第二次大戦中のハイドリヒ暗殺事件を扱った映画。ティモシー・ボトムズがハイドリヒを暗殺するチームのリーダー。

最初のところはハイドリヒが制服を着用する場面をえんえんと映していて、これがなかなかかっこいい。前半の主役はむしろハイドリヒみたい。暗殺チームとレジスタンスは、貧相でショボい。しかし、この映画で大事なのは後半。

始まって1時間ほどでハイドリヒはあっさり暗殺されてしまう。ハイドリヒの車の運転手は、狙撃しに来た暗殺チームを追いかけて車を離れていってしまう。その間に爆弾でハイドリヒは致命傷。運転手、アホちゃうか。さっさとハイドリヒを逃がすのが仕事だろう。暗殺チームの計画もあまりよく練られておらず、こんなので殺されたらハイドリヒも浮かばれない。

暗殺後は、犯人を徹底的に追及するドイツの報復劇。リディツェ村は、暗殺チームに加担したかどで村ごと抹殺。震え上がったレジスタンスの一人が、ドイツ側に暗殺チームの協力者の隠れ家を密告。あとは芋づる式に、暗殺チームが隠れている教会がバレてしまう。

ドイツ側は、バカ正直に教会に突入してバンバン殺されまくっている。

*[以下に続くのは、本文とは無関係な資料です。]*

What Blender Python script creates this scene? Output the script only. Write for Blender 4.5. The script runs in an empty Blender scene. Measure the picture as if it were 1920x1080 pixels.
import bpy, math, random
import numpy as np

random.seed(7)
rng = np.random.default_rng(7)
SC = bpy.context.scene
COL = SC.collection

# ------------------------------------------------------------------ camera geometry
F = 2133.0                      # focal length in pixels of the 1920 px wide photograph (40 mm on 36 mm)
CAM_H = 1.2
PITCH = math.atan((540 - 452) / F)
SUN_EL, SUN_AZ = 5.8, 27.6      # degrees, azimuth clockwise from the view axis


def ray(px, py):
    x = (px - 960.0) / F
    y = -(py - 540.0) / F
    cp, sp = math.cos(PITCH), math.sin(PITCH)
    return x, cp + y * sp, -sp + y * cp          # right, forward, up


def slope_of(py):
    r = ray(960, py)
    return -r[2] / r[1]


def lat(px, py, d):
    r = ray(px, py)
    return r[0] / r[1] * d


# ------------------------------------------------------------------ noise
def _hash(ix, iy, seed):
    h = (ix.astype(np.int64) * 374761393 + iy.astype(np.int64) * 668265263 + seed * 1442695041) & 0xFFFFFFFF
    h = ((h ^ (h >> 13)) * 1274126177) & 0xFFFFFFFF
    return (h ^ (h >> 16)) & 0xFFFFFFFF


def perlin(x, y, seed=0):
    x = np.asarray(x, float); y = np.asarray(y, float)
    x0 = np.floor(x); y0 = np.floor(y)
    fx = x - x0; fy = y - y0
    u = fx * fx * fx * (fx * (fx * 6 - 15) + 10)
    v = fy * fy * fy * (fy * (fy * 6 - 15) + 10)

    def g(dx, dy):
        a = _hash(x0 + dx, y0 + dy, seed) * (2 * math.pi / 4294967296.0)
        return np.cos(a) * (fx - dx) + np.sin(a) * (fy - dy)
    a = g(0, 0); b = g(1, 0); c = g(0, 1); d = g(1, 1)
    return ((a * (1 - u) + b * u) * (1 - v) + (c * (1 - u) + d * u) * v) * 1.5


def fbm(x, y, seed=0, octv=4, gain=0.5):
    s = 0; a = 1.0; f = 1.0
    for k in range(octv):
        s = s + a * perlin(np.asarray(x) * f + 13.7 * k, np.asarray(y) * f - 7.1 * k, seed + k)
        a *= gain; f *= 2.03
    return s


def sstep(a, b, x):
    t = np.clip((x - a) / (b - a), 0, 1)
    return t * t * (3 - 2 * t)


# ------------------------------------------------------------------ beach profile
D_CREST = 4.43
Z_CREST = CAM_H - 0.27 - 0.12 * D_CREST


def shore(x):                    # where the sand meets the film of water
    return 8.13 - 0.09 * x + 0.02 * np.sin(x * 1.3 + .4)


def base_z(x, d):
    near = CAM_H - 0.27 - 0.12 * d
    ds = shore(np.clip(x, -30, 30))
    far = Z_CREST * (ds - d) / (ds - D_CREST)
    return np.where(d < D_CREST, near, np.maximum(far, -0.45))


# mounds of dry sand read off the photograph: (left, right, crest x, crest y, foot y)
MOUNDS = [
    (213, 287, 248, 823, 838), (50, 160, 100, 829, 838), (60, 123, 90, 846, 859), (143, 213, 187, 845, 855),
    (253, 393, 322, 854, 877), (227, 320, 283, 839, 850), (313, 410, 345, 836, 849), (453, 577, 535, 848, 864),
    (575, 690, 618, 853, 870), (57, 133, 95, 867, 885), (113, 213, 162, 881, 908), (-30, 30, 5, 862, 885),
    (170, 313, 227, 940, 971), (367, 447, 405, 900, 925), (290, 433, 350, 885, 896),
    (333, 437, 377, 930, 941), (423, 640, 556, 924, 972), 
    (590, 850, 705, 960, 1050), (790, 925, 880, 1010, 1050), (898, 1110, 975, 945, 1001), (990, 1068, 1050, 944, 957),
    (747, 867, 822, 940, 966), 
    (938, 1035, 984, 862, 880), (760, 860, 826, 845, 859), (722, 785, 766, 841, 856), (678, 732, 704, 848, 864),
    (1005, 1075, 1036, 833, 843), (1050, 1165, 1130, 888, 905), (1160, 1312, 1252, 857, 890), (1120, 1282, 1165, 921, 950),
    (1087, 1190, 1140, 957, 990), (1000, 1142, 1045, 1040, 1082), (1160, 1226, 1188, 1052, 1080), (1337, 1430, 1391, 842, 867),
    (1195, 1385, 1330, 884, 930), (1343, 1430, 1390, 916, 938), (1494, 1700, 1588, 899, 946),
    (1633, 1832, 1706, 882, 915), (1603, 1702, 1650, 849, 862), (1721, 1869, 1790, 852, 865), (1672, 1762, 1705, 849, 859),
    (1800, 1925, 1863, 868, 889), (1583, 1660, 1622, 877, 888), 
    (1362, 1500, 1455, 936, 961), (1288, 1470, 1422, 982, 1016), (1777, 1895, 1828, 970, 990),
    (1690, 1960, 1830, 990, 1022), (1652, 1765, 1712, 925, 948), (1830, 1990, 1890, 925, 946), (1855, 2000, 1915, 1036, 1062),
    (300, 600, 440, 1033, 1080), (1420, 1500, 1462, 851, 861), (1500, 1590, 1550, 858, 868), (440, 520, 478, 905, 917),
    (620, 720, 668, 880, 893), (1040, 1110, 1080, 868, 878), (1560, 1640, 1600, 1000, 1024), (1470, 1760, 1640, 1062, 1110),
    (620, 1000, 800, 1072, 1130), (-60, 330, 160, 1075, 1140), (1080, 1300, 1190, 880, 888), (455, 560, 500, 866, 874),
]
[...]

中に隠れている7人は、無限に弾薬を持っているみたいで、ドイツ兵はハエのように死んでいる。しかし、多勢に無勢で、袋のネズミ。3人は殺され、4人は地下室にいるところを見つけられる。

後は、消防車を持ってきて、地下室を水攻めにして降伏させちゃえということになる。もっと早くこの作戦を思いつけよ。最後に2人だけ残るのだが、どうにもならないので自殺。ティモシー・ボトムズの愛人は、外から悲しそうに見守るだけ。

エンドロールで登場人物のその後が一人ひとり紹介され、密告者を含めて、ほとんど殺される。アメリカ映画だが、チェコ人部隊やレジスタンスは英雄扱い。ハイドリヒ役の俳優(アントン・ディフリング)がよく演じていたのと、映画全体に漂う陰惨な雰囲気がけっこう良い。同じ題材を扱った「死刑執行人もまた死す」はまだ見ていないが、これを見てちょっと見る気になってきた。